__SET EXERCISE__:
Copy exactly the block of lines between the one containing "RF=ridgefield(X,Y)" and the one containing "C=C*(1-fm2[...,None])+fc*fm2[...,None]", inclusive.

__MATERIAL__:
......
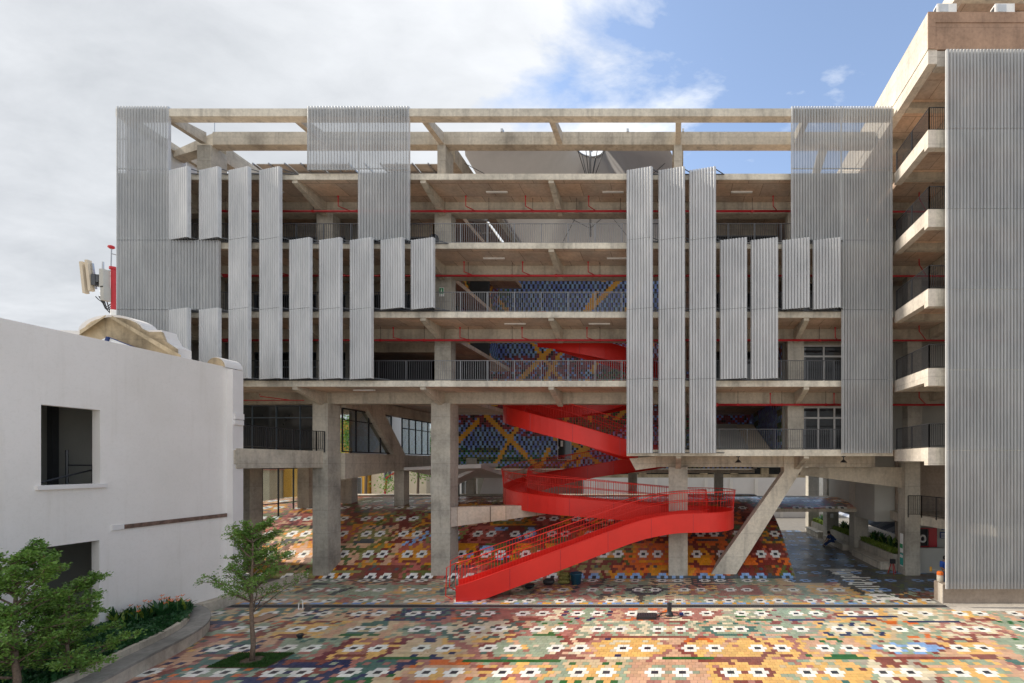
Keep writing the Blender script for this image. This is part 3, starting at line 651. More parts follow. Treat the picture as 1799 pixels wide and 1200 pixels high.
......
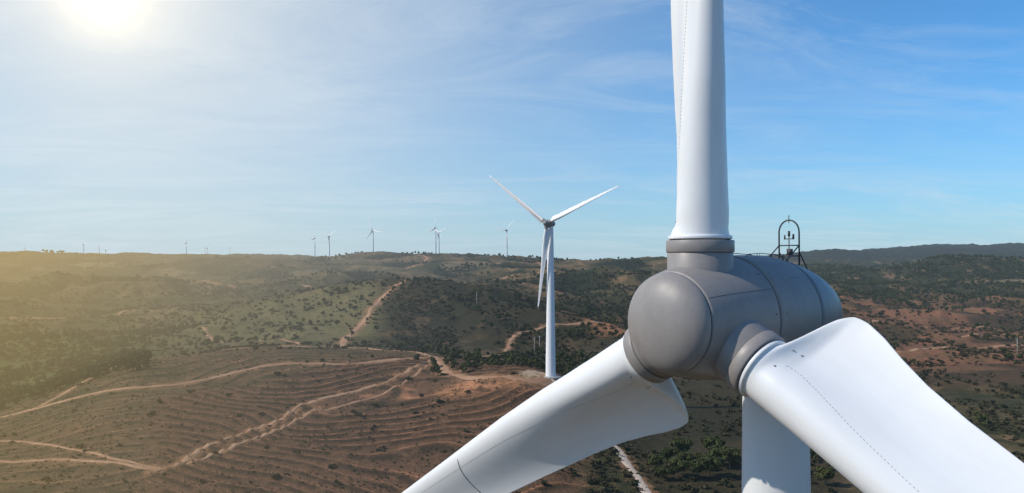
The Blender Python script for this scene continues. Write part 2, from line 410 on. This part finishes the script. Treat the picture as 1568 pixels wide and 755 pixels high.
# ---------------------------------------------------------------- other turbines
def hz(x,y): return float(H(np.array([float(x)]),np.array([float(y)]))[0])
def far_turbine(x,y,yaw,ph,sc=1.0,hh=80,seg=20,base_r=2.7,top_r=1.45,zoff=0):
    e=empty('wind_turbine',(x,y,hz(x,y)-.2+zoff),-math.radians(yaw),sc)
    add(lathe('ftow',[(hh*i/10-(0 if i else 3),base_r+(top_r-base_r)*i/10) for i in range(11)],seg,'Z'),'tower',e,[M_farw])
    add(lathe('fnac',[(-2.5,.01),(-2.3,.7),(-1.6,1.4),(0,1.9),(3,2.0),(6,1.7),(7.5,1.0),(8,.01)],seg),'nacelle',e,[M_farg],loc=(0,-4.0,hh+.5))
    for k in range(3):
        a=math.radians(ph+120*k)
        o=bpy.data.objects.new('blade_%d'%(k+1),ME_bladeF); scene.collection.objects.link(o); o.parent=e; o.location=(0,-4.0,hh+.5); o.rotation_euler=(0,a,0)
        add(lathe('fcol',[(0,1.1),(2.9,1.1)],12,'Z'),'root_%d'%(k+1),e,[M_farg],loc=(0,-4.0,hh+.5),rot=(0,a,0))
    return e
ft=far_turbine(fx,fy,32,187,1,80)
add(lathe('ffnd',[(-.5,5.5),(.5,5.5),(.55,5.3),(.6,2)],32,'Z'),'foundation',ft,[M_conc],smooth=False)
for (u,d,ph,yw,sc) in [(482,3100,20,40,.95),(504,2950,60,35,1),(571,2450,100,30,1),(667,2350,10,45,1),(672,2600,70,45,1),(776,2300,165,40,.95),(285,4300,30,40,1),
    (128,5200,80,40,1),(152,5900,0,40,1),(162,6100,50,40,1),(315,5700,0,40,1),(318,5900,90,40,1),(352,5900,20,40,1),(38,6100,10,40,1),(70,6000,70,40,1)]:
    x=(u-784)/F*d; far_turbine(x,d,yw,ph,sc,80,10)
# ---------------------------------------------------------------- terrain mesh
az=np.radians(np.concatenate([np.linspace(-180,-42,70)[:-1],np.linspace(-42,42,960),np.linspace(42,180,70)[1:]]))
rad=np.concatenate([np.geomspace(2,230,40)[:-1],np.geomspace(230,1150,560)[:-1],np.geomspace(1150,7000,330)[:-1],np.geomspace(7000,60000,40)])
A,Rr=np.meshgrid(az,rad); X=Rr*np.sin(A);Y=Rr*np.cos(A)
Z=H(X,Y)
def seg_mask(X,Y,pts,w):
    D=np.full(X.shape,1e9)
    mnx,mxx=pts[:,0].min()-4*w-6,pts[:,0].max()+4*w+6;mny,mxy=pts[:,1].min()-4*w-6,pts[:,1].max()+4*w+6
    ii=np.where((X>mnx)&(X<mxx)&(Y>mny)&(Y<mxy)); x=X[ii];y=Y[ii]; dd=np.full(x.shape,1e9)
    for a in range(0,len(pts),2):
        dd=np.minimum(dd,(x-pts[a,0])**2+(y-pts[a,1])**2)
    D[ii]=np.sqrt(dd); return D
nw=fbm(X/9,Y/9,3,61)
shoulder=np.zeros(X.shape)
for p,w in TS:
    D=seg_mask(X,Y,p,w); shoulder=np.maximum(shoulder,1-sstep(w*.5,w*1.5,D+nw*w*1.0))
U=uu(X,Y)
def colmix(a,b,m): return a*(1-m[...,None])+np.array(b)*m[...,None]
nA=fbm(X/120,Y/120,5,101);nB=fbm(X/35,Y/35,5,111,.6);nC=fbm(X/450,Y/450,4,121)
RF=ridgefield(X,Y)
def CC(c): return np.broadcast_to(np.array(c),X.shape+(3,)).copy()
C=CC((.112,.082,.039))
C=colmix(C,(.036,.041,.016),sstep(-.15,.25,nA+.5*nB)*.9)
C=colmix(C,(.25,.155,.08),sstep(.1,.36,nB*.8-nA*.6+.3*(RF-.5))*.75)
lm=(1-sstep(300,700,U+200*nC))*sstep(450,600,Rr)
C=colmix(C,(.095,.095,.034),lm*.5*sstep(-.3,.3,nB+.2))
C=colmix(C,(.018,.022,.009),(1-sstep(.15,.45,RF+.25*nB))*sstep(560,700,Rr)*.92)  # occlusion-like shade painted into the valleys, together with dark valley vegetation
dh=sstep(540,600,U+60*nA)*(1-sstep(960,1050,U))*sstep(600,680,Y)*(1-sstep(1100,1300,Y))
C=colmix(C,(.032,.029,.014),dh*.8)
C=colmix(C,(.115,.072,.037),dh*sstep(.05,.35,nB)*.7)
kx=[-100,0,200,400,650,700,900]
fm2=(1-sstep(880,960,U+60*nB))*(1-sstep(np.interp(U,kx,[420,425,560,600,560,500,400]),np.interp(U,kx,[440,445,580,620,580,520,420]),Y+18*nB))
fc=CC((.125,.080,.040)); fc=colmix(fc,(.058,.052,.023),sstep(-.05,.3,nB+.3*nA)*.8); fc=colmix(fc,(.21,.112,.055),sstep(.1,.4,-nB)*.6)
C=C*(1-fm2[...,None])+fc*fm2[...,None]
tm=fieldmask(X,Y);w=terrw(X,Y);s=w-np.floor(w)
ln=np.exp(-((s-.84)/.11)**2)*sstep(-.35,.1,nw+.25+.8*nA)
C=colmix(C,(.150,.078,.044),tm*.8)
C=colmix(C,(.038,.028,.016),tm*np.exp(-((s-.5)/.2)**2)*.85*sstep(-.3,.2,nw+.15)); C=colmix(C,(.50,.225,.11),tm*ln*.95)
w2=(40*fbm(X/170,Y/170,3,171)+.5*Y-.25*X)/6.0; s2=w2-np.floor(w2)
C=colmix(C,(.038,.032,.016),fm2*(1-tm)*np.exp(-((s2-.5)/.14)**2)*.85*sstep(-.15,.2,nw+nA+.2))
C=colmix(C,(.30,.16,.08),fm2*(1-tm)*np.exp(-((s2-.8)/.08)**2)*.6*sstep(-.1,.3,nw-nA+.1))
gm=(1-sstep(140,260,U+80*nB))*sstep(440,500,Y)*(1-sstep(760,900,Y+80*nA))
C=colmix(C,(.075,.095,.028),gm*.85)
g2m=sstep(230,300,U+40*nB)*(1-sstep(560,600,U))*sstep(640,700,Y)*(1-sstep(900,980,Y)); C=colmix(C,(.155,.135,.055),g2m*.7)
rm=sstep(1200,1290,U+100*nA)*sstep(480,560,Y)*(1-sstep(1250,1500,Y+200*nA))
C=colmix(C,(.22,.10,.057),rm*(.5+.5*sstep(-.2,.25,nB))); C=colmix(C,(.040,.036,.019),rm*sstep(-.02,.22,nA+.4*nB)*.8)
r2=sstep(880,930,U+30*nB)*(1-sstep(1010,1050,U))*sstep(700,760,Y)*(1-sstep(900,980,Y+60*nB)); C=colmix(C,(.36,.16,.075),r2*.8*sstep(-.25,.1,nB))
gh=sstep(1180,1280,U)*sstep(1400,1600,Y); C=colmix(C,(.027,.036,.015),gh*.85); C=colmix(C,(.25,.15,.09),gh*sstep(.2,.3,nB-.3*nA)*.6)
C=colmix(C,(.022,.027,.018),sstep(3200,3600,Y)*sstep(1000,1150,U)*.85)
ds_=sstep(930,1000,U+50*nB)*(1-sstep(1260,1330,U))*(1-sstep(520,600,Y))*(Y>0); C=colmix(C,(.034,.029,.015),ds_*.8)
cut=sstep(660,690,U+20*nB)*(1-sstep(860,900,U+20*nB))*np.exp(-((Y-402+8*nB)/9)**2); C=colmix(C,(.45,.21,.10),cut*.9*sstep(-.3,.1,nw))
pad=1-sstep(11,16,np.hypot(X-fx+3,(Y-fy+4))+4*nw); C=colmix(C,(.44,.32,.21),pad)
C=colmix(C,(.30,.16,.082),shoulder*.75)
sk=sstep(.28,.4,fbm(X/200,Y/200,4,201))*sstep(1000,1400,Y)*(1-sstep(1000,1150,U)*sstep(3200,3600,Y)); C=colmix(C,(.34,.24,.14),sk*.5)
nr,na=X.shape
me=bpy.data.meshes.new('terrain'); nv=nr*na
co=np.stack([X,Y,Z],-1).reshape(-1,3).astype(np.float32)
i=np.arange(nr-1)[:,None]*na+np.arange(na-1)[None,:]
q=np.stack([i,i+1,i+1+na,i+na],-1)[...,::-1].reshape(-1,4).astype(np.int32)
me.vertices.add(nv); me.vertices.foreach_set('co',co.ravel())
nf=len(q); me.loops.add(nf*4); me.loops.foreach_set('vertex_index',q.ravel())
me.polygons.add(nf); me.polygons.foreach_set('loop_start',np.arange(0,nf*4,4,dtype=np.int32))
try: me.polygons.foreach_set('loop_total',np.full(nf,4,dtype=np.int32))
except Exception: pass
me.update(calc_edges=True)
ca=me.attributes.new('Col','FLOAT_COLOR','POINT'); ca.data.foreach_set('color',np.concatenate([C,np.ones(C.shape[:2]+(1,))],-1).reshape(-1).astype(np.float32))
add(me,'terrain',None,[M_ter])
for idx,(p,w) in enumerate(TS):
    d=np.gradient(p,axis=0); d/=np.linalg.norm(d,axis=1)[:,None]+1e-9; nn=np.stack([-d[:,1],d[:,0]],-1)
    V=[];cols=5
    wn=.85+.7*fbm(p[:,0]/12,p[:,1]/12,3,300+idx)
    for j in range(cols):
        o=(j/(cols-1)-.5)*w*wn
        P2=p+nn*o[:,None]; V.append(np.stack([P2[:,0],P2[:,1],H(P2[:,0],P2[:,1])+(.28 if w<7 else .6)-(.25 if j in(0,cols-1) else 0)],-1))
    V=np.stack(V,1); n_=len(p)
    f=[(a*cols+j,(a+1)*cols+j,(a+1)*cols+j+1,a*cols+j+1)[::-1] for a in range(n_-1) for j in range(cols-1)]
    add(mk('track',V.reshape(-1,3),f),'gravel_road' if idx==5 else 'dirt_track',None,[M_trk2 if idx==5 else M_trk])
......
__WRITTEN ANSWER__:
RF=ridgefield(X,Y)
def CC(c): return np.broadcast_to(np.array(c),X.shape+(3,)).copy()
C=CC((.112,.082,.039))
C=colmix(C,(.036,.041,.016),sstep(-.15,.25,nA+.5*nB)*.9)
C=colmix(C,(.25,.155,.08),sstep(.1,.36,nB*.8-nA*.6+.3*(RF-.5))*.75)
lm=(1-sstep(300,700,U+200*nC))*sstep(450,600,Rr)
C=colmix(C,(.095,.095,.034),lm*.5*sstep(-.3,.3,nB+.2))
C=colmix(C,(.018,.022,.009),(1-sstep(.15,.45,RF+.25*nB))*sstep(560,700,Rr)*.92)  # occlusion-like shade painted into the valleys, together with dark valley vegetation
dh=sstep(540,600,U+60*nA)*(1-sstep(960,1050,U))*sstep(600,680,Y)*(1-sstep(1100,1300,Y))
C=colmix(C,(.032,.029,.014),dh*.8)
C=colmix(C,(.115,.072,.037),dh*sstep(.05,.35,nB)*.7)
kx=[-100,0,200,400,650,700,900]
fm2=(1-sstep(880,960,U+60*nB))*(1-sstep(np.interp(U,kx,[420,425,560,600,560,500,400]),np.interp(U,kx,[440,445,580,620,580,520,420]),Y+18*nB))
fc=CC((.125,.080,.040)); fc=colmix(fc,(.058,.052,.023),sstep(-.05,.3,nB+.3*nA)*.8); fc=colmix(fc,(.21,.112,.055),sstep(.1,.4,-nB)*.6)
C=C*(1-fm2[...,None])+fc*fm2[...,None]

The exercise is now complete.